An example of this is the Life in the UK test. Most people raised in this country would struggle to pass it, demonstrating the higher standards placed on migrants versus citizens to ‘prove’ that they ‘deserve’ to be in this country. The test contains arbitrary questions like “Who directed the movie ‘Chariots of Fire’ in 1981?” and the name of an annual golf competition. This is reminiscent of Norman Tebbit MP’s remarks in 1990 on the signifier of assimilation into Britishness being whether a Person of Colour (regardless of immigration status) supported Britain or a South Asian or Caribbean national team in cricket. 

By creating an additional barrier that migrants and migratised people in Britain have to surpass for the bare minimum inclusion, the language of integration and its policies effectively construct an internal border. This continues to be backed up by ‘British Values’ – an arbitrary set of values that migrants and People of Colour have to embrace, whereas it is seen as an innate part of White British people. What this shows is that racialised and migratised communities are viewed as ‘less’ British through having innately different values systems that threaten societal “cohesion”; they have to learn to adapt.
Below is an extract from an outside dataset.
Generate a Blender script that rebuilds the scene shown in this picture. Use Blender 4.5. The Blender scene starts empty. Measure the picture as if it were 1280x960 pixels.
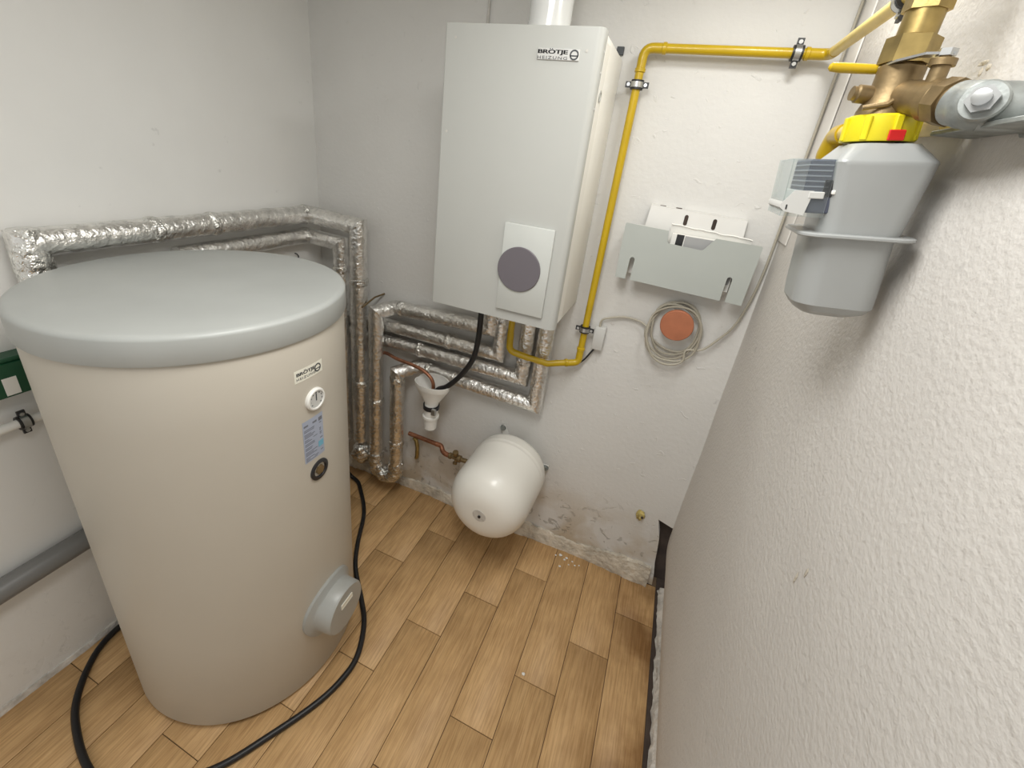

It seems that ‘integration’ is an endless task for migratised and racialised communities; it doesn’t end with learning English, with gaining citizenship, or with any action. Instead, it seems that the project of integration can never be complete. Regardless of immigration status or citizenship, People of Colour are denied full access to a British identity, instead always being symbolic of ‘foreignness’, by having to prove that they belong, in contrast to everyone else.
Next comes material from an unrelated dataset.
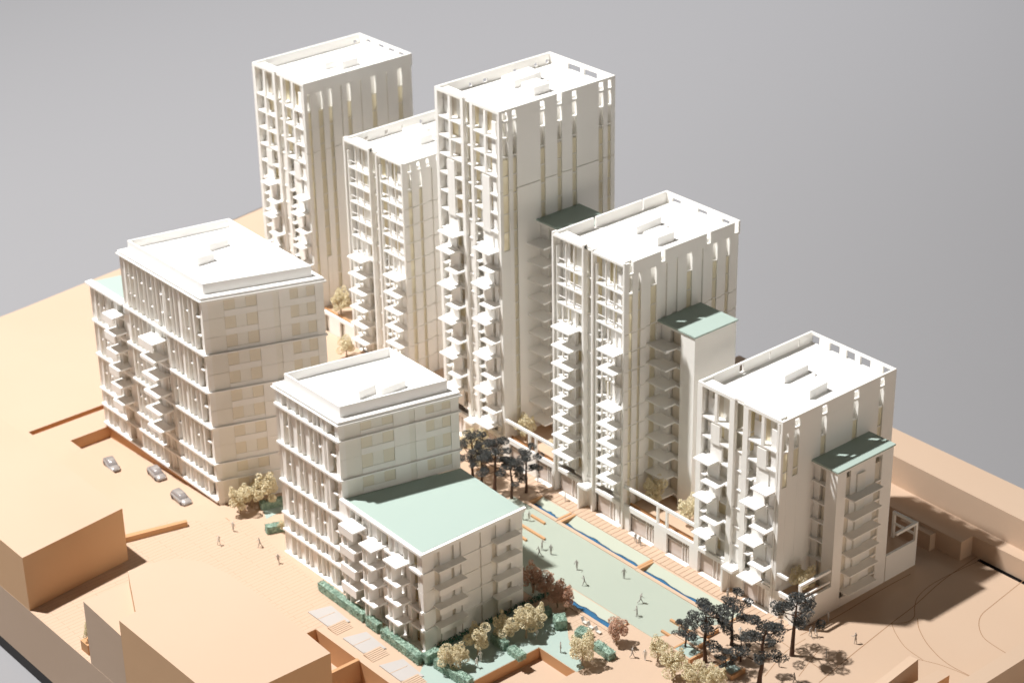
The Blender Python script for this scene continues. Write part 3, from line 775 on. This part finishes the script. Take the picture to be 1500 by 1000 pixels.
prism('left_wall', [PF[3], PF[0], (PF[0][0]+.5, PF[0][1]+.9), (PF[3][0]+.5, PF[3][1])], 0, 34, MW, t)
top_box(t, PF, 35)
roof_boxes(t, 35.45, ((533, 553), (558.5, 581), (594, 567)), ((494, 567), (526, 585), (553, 574)), 1.6)
# low part
c_ = offset(PF2, 0, -.5)
prism('mint_roof', [(-55.0, -51.2), (-32.4, -51.9), (-32.4, -30.3), (-49.7, -29.4)], 19.3, 19.75, MGR, t)
prism('cornice', [(-55.2, -52.3), (-31.3, -53.0), (-31.3, -29.8), (-31.9, -29.8), (-31.9, -52.2), (-55.2, -51.5)], 19.62, 20.05, MR, t)
prism('cornice', [(-55.2, -52.0), (-31.5, -52.7), (-31.5, -30.0), (-32.4, -30.0), (-32.4, -51.7), (-55.2, -51.0)], 19.2, 19.45, MR, t)
FR = Face(PF2[1], PF2[2], t); L_ = FR.L
zfl = [19.2, 15.6, 11.8, 7.9, 4.3, 0]
r = random.Random(5)
for k in range(5):
    zt, zb = zfl[k]-.06, zfl[k+1]+.06
    for a, b, ty in ((0, .06, 'w'), (.06, .12, 'p'), (.12, .17, 'g'), (.17, .28, 'w'), (.28, .31, 'g'), (.31, .36, 'w'), (.38, .56, 'w'), (.58, .68, 'w'), (.70, .74, 'g'), (.74, .84, 'p'), (.84, .88, 'g'), (.88, 1, 'w')):
        if ty == 'g': FR.box('window', a*L_, b*L_, zb, zt, -.8, -.45, MG2 if k % 2 else MT)
        else: FR.box('end_panel', a*L_+.02, b*L_-.02, zb, zt, -.8, (-.12 if ty == 'p' else 0)+r.uniform(-.03, .03), MW)
    FR.box('joint_strip', .36*L_, .38*L_, zb, zt, -.8, -.35, MW); FR.box('joint_strip', .56*L_, .58*L_, zb, zt, -.8, -.35, MW); FR.box('joint_strip', .68*L_, .70*L_, zb, zt, -.8, -.35, MW)
for z in (15.6, 7.9, 4.3): FR.box('floor_band', 0, L_*.15, z-.13, z+.13, -.3, .2, MW); FR.box('floor_band', L_*.36, L_, z-.13, z+.13, -.3, .16, MW)
FR.box('inner_wall', .2, L_-.2, 0, 19.2, -1.6, -.9, MT)
prism('rear_wall', [(-32, -30.2), (-49.9, -29.3), (-50, -29.9), (-32.4, -30.9)], 0, 19.2, MW, t)
for z in (12.2, 8.4, 4.6, 1.2)[:3]:
    o = FR.box('balcony', L_*.10, L_*.38, z-.12, z+.12, -.2, 1.7, MW); FR.box('balustrade', L_*.10, L_*.38, z-1.0, z-.12, 1.58, 1.7, MW, o)
for z in (16.0, 12.2, 8.4, 4.6):
    o = FR.box('balcony', L_*.68, L_*.93, z-.12, z+.12, -.2, 1.7, MW); FR.box('balustrade', L_*.68, L_*.93, z-1.0, z-.12, 1.58, 1.7, MW, o)
FR.box('balcony', L_*.10, L_*.38, 15.7, 15.98, -.2, 1.7, MW)
# balconies on the lit side
for s0, w_, zz in ((2.6, 4.4, (17.0, 12.9, 9.1, 5.2)), (8.6, 3.9, (15.9, 12.2, 8.4, 4.6)), (15.8, 3.9, (16.2, 12.4, 8.6, 4.7))):
    for k, z in enumerate(zz):
        o = FF2.box('balcony', s0, s0+w_, z-.17, z+.17, -.6, 2.9, MR)
        if s0 < 8:
            FF2.box('balustrade', s0, s0+w_, z-1.5, z-.17, 2.7, 2.9, MW, o)
            FF2.box('balustrade', s0, s0+.18, z-2.6, z-.17, -.2, 2.7, MW, o)
        for q in (.12, .42): FF2.box('screen_wall', s0+w_*q, s0+w_*q+.3, max(z-3.7, .1), z-.17, .5, 2.5, MW, o)
        FF2.box('screen_wall', s0+w_*.75, s0+w_*.75+.9, max(z-3.7, .1), z-.17, -.3, .1, MW, o)

# ------------------------------------------------------------------ foliage
def crumbs(bm, c, rad, n, size, r, shell=.35):
    for _ in range(n):
        while True:
            u = Vector((r.uniform(-1, 1), r.uniform(-1, 1), r.uniform(-1, 1)))
            l = u.length
            if .05 < l < 1: break
        u = u/l*(shell+(1-shell)*l)
        p = Vector((c[0]+u.x*rad[0], c[1]+u.y*rad[1], c[2]+u.z*rad[2]))
        s = size*r.uniform(.6, 1.3)
        q = [p+Vector((r.gauss(0, 1), r.gauss(0, 1), r.gauss(0, 1))).normalized()*s for _ in range(4)]
        vs = [bm.verts.new(x*S) for x in q]
        for f in ((0, 1, 2), (0, 3, 1), (0, 2, 3), (1, 3, 2)): bm.faces.new([vs[i] for i in f])
def limb(bm, pts, rads, seg=6):
    rings = []
    for i, p in enumerate(pts):
        p = Vector(p); d = (Vector(pts[min(i+1, len(pts)-1)])-Vector(pts[max(i-1, 0)])).normalized()
        a = d.cross(Vector((.3, 1, .1))).normalized(); b = d.cross(a)
        rings.append([bm.verts.new((p+(a*math.cos(k*2*math.pi/seg)+b*math.sin(k*2*math.pi/seg))*rads[i])*S) for k in range(seg)])
    for i in range(len(rings)-1):
        for k in range(seg): bm.faces.new((rings[i][k], rings[i][(k+1) % seg], rings[i+1][(k+1) % seg], rings[i+1][k]))
    bm.faces.new(rings[-1])
def tomesh(bm, name, m, smooth=False):
    bmesh.ops.recalc_face_normals(bm, faces=bm.faces)
    me = bpy.data.meshes.new(name); bm.to_mesh(me); bm.free(); me.materials.append(m)
    if smooth: me.polygons.foreach_set('use_smooth', [True]*len(me.polygons))
    return me
def pine_meshes(seed, H):
    """dark wire pine: bare wavering trunk, forked limbs, flat tufts of lichen"""
    r = random.Random(seed); bt = bmesh.new(); bc = bmesh.new()
    lean = (r.uniform(-.6, .6), r.uniform(-.6, .6))
    P = lambda h: (lean[0]*h*h/H/H+.15*math.sin(h*.9+seed), lean[1]*h*h/H/H, h)
    limb(bt, [P(H*q/6) for q in range(7)], [.42, .34, .30, .26, .21, .14, .07])
    nb = 11
    for k in range(nb):
        h = H*(.42+.56*k/nb+r.uniform(-.02, .02)); a = k*2.4+r.uniform(-.4, .4)
        ln = H*(.30-.13*(k/nb)**1.5)*r.uniform(.7, 1.15)
        p0 = Vector(P(h)); e = p0+Vector((math.cos(a)*ln, math.sin(a)*ln, H*.07+r.uniform(-.02, .06)*H))
        mid = (p0+e)/2+Vector((0, 0, -.03*H))
        limb(bt, [p0, mid, e], [.1, .075, .04], 5)
        for j in range(r.choice((1, 2, 2))):
            c = e+Vector((r.uniform(-.8, .8), r.uniform(-.8, .8), r.uniform(-.15, .35)))*(H/11)
            limb(bt, [mid, (mid+c)/2+Vector((0, 0, .1)), c], [.05, .04, .02], 4)
            crumbs(bc, c+Vector((0, 0, .15)), (H*.095*r.uniform(.8, 1.3), H*.095*r.uniform(.8, 1.3), H*.05), 260, .145, r, .4)
    crumbs(bc, Vector(P(H))+Vector((0, 0, 0)), (H*.12, H*.12, H*.06), 380, .145, r, .2)
    return tomesh(bt, 'trunk', MPT), tomesh(bc, 'crown', MPN)
def foam_meshes(seed, H, m, dense=1.):
    r = random.Random(seed); bt = bmesh.new(); bc = bmesh.new()
    limb(bt, [(0, 0, 0), (.08, .04, H*.25), (.0, .1, H*.55)], [.2, .15, .1])
    nb = r.randint(9, 12)
    for k in range(nb):
        a = k*2.4+r.uniform(-.3, .3); q = k/nb
        rr = H*.30*math.sqrt(1-(q-.35)**2)*r.uniform(.45, 1.1); hz = H*(.36+.52*q)
        e = Vector((math.cos(a)*rr, math.sin(a)*rr, hz))
        limb(bt, [(0, .05, H*.3), e*.5+Vector((0, 0, H*.22)), e], [.08, .06, .03], 4)
        s = H*r.uniform(.10, .16)
        crumbs(bc, e, (s*1.15, s*1.15, s), int(330*dense), .125, r, .7)
        if r.random() < .6: crumbs(bc, e*1.25, (s*.55, s*.55, s*.55), 90, .115, r, .6)
    crumbs(bc, (0, 0, H*.62), (H*.2, H*.2, H*.22), int(260*dense), .14, r, .4)
    return tomesh(bt, 'trunk', MCT), tomesh(bc, 'crown', m)
PINES = [pine_meshes(s, 11) for s in (1, 4, 9)]
CREAM = [foam_meshes(s, 5.4, MCR) for s in (2, 5, 8)]
PINK = [foam_meshes(s, 5.4, MPK) for s in (3, 6)]
def tree(kind, bank, i, px, py, H, z=0, rz=0, label='', group=''):
    x, y = at(px, py, z)
    t = thing(kind, x, y, z, label, 'tree', group)
    k = H/(11 if bank is PINES else 5.4)
    for nm, me in zip(('trunk', 'crown'), bank[i % len(bank)]):
        o = bpy.data.objects.new(nm, me); COL.objects.link(o); o.parent = t
    t.scale = (k, k, k); t.rotation_euler = (0, 0, rz)
    return t
PG = 'dark wire pines'
for i, (px, py, H, rz, lab) in enumerate((
    (1032, 974, 11.4, 0, 'tall dark pine with thick bare trunk left of centre in the front group'),
    (1004, 952, 6.2, 1.5, 'small slender dark pine leaning beside the lawn, leftmost of the front group'),
    (1071, 949, 9.6, 3.1, 'dark pine with feathery crown standing by the blue channel'),
    (1113, 1004, 12.2, 4.2, 'dark pine cut by the bottom edge with a broad drooping crown'),
    (1160, 959, 11.8, 2.2, 'dark pine standing alone before the corner of the white podium'),
    (1062, 992, 5.6, .7, 'low bushy dark pine between the two thickest trunks'),
    (725, 720, 10.8, 5.2, 'dark pine with the widest crown beside the mint roof'),
    (750, 730, 8.6, 1.1, 'dark pine with sparse crown next to the promenade steps'),
    (771, 721, 8.8, 2.9, 'dark pine with thin straight stem nearest the promenade'),
    (706, 708, 7.6, 3.6, 'short dark pine tucked behind the corner of the mint roof'),
    (692, 700, 9.2, 4.5, 'dark pine half hidden behind the front white block'),
    (1085, 968, 5.0, 5.5, 'small dark tree low among the planting beds'))):
    tree('pine_tree', PINES, i, px, py, H, 0, rz, lab, PG)
CG = 'cream foam trees'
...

Isn’t ‘integration’ different from ‘assimilation’?

One criticism we face over the word ‘integration’ centres around that we are mistakenly conflating it with ‘assimilation’. However, these two terms (alongside ‘cohesion’) have been used interchangeably so often that they represent the same conditional concept. Ultimately, the way integration is used today is not far off of its explicitly anti-migrant origins. It is used alongside mentions of ‘parallel societies’ and (a lack of) ‘British values’, in order to ‘other’ migrant and migratised communities. This again urges marginalised communities to discard aspects of their culture and identity in order to be ‘accepted’ or ‘tolerated’ in our society. We don’t believe that embracing migrants as part of our communities should be conditional. ‘Cohesion’ is now used in a similar way – migrant cultures do not threaten the unity of society.
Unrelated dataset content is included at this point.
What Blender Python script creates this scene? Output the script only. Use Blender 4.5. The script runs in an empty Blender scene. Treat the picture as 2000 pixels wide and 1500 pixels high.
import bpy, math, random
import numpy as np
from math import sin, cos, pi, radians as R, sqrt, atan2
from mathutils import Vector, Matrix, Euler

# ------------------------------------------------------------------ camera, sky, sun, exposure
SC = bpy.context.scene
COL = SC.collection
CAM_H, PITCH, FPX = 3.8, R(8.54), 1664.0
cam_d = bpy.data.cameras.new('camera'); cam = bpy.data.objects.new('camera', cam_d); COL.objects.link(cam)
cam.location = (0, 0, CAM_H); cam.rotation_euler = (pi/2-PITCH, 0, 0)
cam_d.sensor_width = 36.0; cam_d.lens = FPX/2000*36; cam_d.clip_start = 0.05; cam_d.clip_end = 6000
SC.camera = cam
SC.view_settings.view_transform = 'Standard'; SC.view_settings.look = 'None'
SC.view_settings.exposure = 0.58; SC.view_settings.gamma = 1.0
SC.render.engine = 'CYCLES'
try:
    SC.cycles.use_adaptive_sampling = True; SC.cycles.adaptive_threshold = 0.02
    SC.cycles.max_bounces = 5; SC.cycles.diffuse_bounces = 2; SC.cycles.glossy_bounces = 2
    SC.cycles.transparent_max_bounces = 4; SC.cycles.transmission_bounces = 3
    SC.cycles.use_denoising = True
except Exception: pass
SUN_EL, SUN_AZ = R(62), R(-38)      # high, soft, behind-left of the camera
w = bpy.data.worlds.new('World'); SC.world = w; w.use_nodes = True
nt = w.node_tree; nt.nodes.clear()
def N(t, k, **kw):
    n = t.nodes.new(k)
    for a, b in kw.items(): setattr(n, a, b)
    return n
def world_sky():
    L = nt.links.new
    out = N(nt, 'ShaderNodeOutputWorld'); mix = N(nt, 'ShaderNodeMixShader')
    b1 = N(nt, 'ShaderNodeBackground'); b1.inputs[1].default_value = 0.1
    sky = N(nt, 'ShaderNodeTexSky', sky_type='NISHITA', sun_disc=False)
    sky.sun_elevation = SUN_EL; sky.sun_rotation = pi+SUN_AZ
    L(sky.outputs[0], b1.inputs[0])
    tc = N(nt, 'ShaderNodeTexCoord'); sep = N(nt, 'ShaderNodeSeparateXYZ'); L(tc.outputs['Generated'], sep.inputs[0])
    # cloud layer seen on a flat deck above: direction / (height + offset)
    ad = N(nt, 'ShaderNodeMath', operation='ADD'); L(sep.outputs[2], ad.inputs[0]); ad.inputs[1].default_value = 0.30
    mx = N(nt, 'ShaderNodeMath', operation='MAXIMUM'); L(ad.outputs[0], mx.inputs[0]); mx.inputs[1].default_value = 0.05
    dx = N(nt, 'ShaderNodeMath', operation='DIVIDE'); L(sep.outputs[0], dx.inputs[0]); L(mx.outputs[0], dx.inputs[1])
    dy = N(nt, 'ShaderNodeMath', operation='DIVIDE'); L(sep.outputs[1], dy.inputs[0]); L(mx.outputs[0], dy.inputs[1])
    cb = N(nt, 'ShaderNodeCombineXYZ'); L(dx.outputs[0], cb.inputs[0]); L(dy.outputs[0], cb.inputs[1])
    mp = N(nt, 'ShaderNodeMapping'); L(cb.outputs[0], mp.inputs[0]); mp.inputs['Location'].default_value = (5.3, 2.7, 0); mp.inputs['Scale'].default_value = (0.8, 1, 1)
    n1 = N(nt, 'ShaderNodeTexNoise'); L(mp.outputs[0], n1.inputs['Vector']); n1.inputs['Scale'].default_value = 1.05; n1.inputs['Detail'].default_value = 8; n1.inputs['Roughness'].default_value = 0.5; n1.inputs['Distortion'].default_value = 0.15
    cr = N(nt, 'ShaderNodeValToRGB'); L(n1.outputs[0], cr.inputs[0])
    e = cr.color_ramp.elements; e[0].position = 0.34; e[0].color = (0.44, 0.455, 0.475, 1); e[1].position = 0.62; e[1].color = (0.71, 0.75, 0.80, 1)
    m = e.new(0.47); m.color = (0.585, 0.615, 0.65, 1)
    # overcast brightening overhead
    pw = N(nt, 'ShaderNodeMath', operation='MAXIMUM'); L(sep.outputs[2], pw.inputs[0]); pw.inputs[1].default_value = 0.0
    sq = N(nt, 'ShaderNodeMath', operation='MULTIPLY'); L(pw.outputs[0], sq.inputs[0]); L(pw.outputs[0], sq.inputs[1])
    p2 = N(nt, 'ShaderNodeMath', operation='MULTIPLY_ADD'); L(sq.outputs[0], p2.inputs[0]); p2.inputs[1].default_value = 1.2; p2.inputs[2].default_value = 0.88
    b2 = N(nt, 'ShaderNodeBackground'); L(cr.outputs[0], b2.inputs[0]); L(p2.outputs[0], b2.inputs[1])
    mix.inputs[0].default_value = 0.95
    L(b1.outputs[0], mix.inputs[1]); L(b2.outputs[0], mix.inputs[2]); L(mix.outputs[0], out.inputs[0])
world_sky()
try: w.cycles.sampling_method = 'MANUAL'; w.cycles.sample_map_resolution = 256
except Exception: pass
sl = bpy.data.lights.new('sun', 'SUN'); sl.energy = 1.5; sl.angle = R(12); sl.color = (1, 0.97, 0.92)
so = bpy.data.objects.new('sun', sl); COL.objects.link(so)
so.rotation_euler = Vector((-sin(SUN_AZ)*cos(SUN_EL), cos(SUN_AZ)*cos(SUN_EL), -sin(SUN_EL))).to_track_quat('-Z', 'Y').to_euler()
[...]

While the focus historically was on newly arriving migrant communities, it has since expanded to target migratised communities more broadly. This is expressed in the Prevent Duty, which Muslims are disproportionately referred to, despite the overwhelming majority of cases resulting in no further action. 95% of cases result in no further action, with children as young as four being referred, because of the way that Prevent, and other policies focused on ‘integration’ maliciously misinterpret the words and actions of young Muslims.

Is it just in Britain? Why isn’t it a problem in other countries?

This isn’t just in Britain – in Sweden, Prime Minister Magdalena Andersson said that “integration has been too poor,” which creates “parallel societies” and, which has facilitated the growth of Muslim ‘extremism’. She said that the failure of integration has accompanied high levels of immigration, which has left society weak, following riots in response to Islamophobic provocation by a politician known for anti-immigrant rhetoric. Sweden had massively tightened immigration restrictions in preceding years. This case demonstrates the clear connections between the language of integration and anti-immigrant policies and actions that blame marginalised groups in society for violence and other harmful actions and rhetoric against them.

In the Netherlands, too, there is a ‘civic integration’ test, including a section on knowledge of Dutch society and culture and Dutch language proficiency tests. It is compulsory for all adult non-EU/EEC citizens seeking long-term or permanent residence in the Netherlands. However, like other integration policies, it has also been associated with limiting immigration, particularly as it has been made more difficult, and contributing to the ‘Othering’ of non-White populations. This makes the integration test a factor in how migrants are viewed as inherently different and inferior to people with Dutch citizenship from birth, as well as shaping prominent anti-migrant stereotypes in the Netherlands. These representations of migrants are mapped onto pre-existing representations of racialised populations in the Dutch colonial era.

‘Integration’ isn’t a neutral term

As a result, ‘integration’ and ‘cohesion’ are not neutral terms. Instead of bringing society together, policies associated with them are often more divisive, making migrants and racialised communities into ‘Others’ that can never be fully welcome in society. This is done through holding these populations to much higher standards than others. The hostile language and policies of integration must be removed. Integration forms an internal border that is unsurpassable for many racialised and migratised people. In order to have an equal society, where migrants and People of Colour are not viewed as less part of it, we must do away with the language and policies of integration.